* START Dataset excerpt *

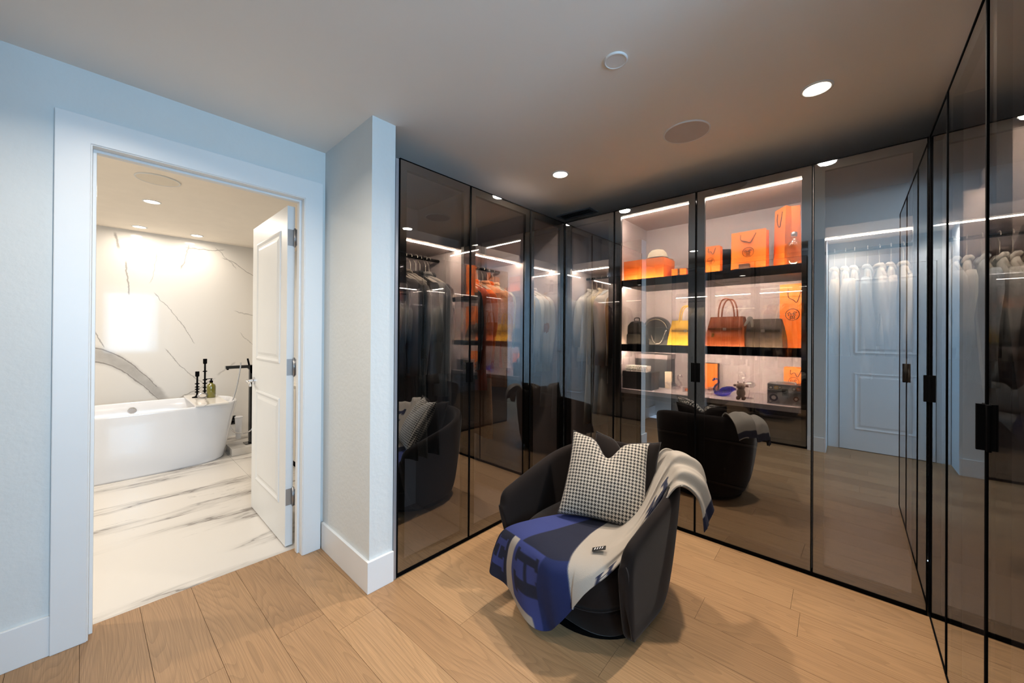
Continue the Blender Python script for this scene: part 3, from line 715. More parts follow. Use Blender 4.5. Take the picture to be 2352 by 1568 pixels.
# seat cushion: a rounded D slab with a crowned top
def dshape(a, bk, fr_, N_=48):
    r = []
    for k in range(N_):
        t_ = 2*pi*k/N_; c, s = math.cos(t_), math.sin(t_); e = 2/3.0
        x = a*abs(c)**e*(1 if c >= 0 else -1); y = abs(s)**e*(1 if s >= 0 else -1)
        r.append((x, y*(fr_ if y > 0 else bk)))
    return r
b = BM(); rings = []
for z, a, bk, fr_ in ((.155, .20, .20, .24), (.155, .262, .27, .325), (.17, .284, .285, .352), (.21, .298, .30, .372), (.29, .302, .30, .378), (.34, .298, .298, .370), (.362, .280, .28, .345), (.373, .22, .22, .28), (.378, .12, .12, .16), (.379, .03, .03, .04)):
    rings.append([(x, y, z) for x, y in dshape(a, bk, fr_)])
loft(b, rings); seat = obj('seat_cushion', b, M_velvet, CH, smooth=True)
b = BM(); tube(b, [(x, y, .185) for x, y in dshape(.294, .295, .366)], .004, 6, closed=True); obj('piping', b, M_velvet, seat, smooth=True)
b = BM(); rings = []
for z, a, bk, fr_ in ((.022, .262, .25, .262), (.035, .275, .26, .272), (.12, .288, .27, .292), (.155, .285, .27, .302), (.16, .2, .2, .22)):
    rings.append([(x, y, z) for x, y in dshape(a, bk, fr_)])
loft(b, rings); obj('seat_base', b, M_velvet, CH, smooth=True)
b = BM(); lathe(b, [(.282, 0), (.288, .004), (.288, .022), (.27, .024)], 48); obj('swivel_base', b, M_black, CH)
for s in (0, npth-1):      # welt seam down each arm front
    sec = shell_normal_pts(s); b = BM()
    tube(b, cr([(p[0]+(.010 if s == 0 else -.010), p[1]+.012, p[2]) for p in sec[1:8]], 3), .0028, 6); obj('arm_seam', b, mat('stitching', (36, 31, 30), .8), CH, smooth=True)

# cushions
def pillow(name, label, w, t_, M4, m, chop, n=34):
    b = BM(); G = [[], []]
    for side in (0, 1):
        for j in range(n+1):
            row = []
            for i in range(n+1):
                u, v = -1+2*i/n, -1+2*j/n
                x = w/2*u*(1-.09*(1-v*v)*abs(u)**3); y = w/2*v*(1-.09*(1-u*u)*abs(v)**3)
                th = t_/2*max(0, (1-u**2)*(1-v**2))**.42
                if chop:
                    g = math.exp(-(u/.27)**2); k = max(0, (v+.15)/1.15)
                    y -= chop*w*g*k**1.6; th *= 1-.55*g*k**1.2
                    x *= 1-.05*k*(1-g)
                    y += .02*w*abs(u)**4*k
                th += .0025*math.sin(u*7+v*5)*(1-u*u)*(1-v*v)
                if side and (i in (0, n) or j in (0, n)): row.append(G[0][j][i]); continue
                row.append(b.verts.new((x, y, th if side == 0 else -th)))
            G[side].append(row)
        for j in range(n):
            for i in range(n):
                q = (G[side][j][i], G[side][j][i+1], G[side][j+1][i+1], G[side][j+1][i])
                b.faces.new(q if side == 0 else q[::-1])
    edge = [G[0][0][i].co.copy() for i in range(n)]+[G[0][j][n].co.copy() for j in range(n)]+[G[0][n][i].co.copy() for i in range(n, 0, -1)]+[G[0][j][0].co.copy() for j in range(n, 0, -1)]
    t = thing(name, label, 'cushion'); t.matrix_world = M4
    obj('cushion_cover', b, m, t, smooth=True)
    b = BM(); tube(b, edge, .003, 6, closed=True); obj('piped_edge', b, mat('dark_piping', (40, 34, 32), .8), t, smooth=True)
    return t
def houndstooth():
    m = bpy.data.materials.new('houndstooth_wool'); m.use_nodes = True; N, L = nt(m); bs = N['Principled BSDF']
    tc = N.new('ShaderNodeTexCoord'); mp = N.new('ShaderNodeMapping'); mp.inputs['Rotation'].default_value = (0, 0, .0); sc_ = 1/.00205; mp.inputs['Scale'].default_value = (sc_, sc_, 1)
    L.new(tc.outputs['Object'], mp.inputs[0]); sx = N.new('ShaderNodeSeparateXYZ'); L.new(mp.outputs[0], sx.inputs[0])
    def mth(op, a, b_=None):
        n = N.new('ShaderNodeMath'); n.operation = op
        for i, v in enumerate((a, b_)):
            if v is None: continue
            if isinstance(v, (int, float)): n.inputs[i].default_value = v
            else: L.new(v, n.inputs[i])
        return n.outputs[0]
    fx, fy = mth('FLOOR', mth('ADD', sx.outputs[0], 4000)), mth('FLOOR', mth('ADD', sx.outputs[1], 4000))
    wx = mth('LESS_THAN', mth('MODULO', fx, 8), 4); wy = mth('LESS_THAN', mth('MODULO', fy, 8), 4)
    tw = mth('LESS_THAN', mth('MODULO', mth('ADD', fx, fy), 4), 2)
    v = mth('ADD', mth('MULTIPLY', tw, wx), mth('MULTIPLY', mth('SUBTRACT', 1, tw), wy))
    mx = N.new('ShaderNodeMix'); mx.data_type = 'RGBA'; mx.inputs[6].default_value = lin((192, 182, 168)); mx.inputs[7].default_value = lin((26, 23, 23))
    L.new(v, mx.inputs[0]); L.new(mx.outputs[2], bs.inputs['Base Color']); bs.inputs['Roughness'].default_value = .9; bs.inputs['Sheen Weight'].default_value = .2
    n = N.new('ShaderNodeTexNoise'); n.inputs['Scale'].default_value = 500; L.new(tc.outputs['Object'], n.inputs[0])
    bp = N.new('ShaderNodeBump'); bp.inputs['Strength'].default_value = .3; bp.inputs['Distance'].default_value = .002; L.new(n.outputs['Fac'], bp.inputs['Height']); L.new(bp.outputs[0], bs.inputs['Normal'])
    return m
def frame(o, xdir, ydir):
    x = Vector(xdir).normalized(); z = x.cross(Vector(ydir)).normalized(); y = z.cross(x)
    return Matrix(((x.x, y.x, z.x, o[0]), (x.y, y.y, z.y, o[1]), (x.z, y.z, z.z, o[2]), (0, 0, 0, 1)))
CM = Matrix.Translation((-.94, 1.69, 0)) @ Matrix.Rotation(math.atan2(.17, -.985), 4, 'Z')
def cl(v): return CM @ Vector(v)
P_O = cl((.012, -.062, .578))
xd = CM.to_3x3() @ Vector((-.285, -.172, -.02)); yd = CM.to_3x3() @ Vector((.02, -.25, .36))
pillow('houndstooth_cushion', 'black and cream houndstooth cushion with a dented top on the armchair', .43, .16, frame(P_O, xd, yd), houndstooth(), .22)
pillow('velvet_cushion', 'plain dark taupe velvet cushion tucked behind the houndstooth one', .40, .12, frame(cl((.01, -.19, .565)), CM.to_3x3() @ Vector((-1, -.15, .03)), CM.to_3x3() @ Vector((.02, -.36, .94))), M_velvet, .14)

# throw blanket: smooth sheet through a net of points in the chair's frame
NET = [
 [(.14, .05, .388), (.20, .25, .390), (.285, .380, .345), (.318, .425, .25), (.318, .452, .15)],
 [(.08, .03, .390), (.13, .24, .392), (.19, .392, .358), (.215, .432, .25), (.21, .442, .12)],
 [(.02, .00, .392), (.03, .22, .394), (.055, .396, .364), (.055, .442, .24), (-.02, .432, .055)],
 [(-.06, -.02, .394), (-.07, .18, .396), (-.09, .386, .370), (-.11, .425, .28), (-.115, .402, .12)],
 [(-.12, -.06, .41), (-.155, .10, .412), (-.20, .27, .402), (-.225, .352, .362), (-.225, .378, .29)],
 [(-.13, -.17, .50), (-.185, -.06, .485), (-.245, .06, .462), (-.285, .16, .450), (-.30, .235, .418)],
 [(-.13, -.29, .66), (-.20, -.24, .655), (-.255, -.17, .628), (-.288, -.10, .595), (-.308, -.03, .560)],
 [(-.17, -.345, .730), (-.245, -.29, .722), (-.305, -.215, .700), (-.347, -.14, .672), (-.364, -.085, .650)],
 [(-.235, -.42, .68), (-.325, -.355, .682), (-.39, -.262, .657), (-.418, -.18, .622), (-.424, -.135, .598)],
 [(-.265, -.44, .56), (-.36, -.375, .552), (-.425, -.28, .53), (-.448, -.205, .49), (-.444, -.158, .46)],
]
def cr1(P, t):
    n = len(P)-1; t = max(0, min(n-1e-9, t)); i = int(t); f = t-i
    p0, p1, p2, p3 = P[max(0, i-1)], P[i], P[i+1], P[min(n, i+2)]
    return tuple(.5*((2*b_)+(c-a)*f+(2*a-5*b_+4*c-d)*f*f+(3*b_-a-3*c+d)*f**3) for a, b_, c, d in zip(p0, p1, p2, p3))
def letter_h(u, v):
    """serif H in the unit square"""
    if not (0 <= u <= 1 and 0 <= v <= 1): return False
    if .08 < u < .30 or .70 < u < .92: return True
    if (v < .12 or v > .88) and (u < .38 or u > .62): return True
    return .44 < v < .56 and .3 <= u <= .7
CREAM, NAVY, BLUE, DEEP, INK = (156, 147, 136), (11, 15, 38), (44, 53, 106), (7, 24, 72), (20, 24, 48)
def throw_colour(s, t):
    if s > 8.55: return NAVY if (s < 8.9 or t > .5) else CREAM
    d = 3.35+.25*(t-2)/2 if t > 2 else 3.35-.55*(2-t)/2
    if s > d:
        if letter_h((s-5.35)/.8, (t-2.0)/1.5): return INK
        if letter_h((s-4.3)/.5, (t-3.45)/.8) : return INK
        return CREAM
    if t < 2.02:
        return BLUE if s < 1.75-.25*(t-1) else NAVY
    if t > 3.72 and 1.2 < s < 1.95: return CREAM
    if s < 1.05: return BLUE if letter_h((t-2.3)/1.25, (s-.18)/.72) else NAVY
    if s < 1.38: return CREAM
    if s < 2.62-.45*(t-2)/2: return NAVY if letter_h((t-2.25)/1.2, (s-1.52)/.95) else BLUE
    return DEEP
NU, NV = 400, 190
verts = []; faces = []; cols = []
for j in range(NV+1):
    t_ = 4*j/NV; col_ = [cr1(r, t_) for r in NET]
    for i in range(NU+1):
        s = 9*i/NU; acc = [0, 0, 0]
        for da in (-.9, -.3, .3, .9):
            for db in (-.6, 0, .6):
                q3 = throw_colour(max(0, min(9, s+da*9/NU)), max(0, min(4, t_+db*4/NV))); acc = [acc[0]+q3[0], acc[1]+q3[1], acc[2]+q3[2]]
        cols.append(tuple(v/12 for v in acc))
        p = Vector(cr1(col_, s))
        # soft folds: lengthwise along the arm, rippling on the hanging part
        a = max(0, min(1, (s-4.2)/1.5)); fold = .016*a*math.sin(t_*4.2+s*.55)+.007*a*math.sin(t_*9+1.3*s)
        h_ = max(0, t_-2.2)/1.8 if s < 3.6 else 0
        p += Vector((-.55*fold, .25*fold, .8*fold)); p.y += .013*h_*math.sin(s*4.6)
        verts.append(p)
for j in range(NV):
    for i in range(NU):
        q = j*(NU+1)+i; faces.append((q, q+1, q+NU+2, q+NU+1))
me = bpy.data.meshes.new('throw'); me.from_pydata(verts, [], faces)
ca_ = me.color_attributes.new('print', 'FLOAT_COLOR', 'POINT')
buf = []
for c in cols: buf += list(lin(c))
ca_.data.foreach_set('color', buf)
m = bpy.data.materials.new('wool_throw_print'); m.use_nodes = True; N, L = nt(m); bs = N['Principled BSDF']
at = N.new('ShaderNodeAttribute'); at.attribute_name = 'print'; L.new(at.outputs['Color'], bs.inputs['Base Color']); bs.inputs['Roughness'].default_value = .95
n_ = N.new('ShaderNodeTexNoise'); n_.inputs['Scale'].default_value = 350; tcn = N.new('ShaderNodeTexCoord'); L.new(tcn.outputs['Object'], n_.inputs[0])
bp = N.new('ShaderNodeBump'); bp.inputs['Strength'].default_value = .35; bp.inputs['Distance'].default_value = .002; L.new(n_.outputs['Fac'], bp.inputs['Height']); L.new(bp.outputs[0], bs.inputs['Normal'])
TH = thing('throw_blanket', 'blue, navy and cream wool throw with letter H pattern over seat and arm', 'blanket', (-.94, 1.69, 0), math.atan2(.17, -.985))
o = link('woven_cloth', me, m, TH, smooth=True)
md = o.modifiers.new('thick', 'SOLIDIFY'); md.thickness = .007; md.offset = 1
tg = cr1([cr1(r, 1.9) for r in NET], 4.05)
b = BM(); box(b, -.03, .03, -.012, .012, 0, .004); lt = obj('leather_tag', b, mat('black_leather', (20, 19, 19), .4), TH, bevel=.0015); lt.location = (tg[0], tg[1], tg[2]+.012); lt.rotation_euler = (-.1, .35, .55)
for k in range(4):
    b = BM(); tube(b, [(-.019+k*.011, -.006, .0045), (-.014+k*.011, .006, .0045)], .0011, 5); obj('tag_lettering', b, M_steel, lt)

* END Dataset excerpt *

What you will do =
Of the lines above, how many hold the word "part"? Say the number alone.

Result =
2